The Devil's Roulette

A common argument for belief in God and the acceptance of religious creed is one of risk and reward. Supposedly, if you don't accept Jesus as your savior and Yahweh as your lord you risk going to hell. If you believe and are wrong, nothing lost. But if you disbelieve and are wrong, you end up suffering an eternity in the Inferno, forever a museum exhibit for the Dantes and Virgils of the future.

However, there's not a whole lot of safety in numbers. By many people's reckoning, it isn't just enough that you accept the existence of Jesus and Yahweh: you have to accept an entire philosophy on the nature of the diety and a system of values to boot. Of which there are over 1,500 (religioustolerance.org, 1995), and if we are to believe some of their practitioners a hair's width deviation will land you amongst hot coals for the rest of time.

Of course, you must be a True Believer. After all, you are you. You do things the way your Good Ol' Parents did things, or you do things the way God himself especially told you to. But there's a problem: the people holding the 1,500 other viewpoints, with millions of individual variations, had the same kind of revelation as you, but they don't agree with you. And don't forget the Muslims. And the Jews. And the Hindus, Jains, Pagans, and Zoroastrians.

Let us imagine, for the sake of argument, a Devil revealing to you all the diverse faiths in the world for you to choose from. It's the ultimate game of Russian Roulette. Over forty times a thousand slots in this revolver, all of them loaded save one. If you guess right, eternal life is yours. But if you take a misstep, you're shot to hell. It is an intense predicament.

But what if this is just all part of this Devil's game? What if there is no right choice? Could it be that the Devil's temptation is not to choose the wrong faith, but choosing any at all?

And just who is this Devil, anyway?

This Devil, of course, is a rhetorical device, but one which represents a real force in our thinking. When I think of the Devil, I think of Damn Yankees. In Abbot and Wallop's musical, the Devil takes the form of cunning salesman "Mr. Applegate." His job is to sell you exactly what you want, or what you think you want, for the ultimate price. That's what he does with Joe Boyd. Joe Boyd is obsessed with baseball, and wants to beat the Yankees. So Applegate turns him into baseball champion Joe Hardy, at the cost of his soul, letting the middle-aged Boyd taste fame, prowess and popularity.

But that's not ultimately what fulfills him. What fulfills him is his love for his wife, whom he estranges with his obsession with baseball. It is only when he is reunited with her at the end, after using the escape clause built into his bargain with the Devil, that he is truly happy. And, in mythological terms, romantic love represents the coming together of two parts of the same being. Through the acknowledgement of the other, his significant other, Joe Boyd acknowledges himself.

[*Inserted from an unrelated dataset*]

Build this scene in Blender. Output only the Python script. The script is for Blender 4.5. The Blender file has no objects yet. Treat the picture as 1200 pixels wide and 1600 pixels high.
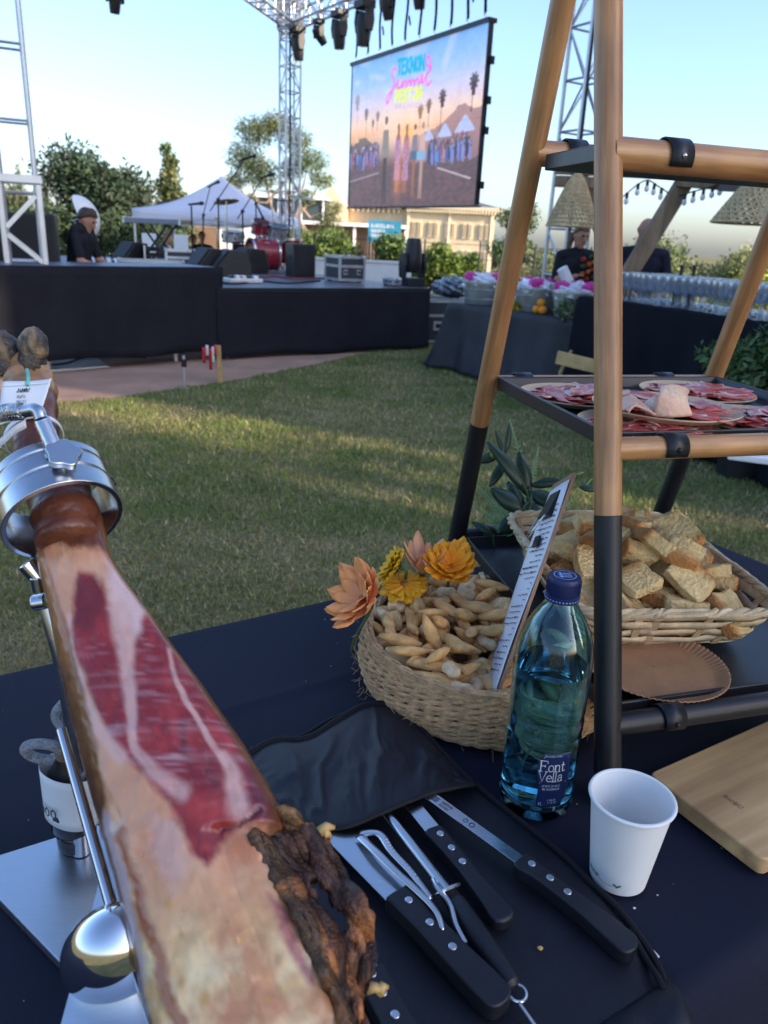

So then, the Devil doesn't represent a physical being wreaking havoc in people's lives, but the temptation to indulge in lesser pleasures when we are too afraid or blind to acknowledge what is truly important. And this Devil isn't necessarily evil. Satan has many counterparts amongst world mythologies, and many are not the malevolent mastermind the Prince of Darkness is made out to be. In one creation myth, the "devil" figure is the brother of the creator god. The creator god makes fish and people, and his brother, aspiring to his elder's skill, creates sharks and predators that end up eating the other fish and bring death into the world. Though he is a bumbling hazard to all living things, he is well-meaning.

And so is the Devil that lives within us. Our temptations are intended to serve positive ends. We take that drink to wash the pain away. We stay with that abusive lover because we want some past horror to have a happy ending. We surrender our reason at the feet of a religious creed because we want eternal life, to live without doubt, to find some semblance of meaning in our existence.

Blind faith promises an end to questions, that we will never be wrong again, that we will never have to venture out of the pasture and into the wilderness beyond. The religions of the world promise us that if we choose the right one, eternal bliss is ours. But to buy that is to play the Devil's Roulette, and every bullet kills. In exchange for security you surrender the reins of the mind's chariot to the preacher and the priest and become their marionette. Mythology, whose symbols inform art such as Damn Yankees, is killed by dogma and literalism. We are promised spirituality, but lose the soul we are supposed to protect.

In Christianity there is nothing but temptation. We are tempted by God with eternity and by the Devil with pleasure. Together they are the Scylla and Charybdis of the mind. Where is the middle path—the path of illumination, the path of reason—leading to the great open seas beyond? Only one thing is certain: we must embrace uncertainty. We must vigirously question ourselves and the claims of others, and only then can we avoid the monsters on either side of the clashing rocks.